GIVEN DATA:

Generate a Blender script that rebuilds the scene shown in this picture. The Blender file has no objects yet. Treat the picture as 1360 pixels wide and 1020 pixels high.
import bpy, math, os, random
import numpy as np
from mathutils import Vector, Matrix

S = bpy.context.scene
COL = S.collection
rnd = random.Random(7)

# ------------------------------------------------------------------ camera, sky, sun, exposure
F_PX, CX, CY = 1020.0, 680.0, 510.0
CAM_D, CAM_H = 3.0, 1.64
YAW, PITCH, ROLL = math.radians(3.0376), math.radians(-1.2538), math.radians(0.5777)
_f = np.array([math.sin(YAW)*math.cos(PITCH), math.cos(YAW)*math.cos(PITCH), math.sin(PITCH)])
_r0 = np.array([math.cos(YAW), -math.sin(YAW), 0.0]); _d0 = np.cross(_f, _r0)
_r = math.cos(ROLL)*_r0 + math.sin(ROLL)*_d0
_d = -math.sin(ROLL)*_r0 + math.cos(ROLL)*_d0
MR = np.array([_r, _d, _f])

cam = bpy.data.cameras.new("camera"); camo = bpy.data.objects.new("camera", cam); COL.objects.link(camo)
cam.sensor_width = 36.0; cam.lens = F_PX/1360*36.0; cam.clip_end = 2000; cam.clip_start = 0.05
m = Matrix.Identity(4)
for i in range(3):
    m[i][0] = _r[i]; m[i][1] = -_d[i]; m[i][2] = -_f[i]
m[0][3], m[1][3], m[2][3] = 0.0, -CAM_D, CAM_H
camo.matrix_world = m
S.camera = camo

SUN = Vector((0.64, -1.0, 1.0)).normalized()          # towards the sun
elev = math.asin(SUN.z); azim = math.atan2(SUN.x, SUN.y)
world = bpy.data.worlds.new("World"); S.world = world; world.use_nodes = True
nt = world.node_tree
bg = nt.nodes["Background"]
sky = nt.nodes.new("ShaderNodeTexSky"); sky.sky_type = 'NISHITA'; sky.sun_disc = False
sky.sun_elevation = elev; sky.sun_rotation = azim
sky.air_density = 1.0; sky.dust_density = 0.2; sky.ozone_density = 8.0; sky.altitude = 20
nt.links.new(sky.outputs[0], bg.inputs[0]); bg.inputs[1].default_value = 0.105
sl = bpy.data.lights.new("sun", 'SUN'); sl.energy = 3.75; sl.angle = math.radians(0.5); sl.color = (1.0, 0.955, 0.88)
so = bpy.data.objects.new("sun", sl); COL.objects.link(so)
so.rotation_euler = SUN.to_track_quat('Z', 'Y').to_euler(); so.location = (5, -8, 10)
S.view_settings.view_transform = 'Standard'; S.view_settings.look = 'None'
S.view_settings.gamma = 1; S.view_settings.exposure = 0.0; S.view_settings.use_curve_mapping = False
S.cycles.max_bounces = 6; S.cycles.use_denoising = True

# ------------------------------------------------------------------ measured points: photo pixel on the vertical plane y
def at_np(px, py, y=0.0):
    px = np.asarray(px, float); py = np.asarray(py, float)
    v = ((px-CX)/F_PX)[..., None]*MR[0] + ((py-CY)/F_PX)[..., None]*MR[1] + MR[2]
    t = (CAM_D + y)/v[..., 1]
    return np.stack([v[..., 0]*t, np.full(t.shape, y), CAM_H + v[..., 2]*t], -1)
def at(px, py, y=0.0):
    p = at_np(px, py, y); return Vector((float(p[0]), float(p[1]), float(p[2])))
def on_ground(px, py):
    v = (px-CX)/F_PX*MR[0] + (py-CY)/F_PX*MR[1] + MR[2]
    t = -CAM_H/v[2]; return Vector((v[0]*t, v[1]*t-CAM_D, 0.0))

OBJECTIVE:
Repeat, exactly and only, the lines from the beginning of the material through the line that contains "from mathutils import Vector, Matrix".

TASK RESPONSE:
Generate a Blender script that rebuilds the scene shown in this picture. The Blender file has no objects yet. Treat the picture as 1360 pixels wide and 1020 pixels high.
import bpy, math, os, random
import numpy as np
from mathutils import Vector, Matrix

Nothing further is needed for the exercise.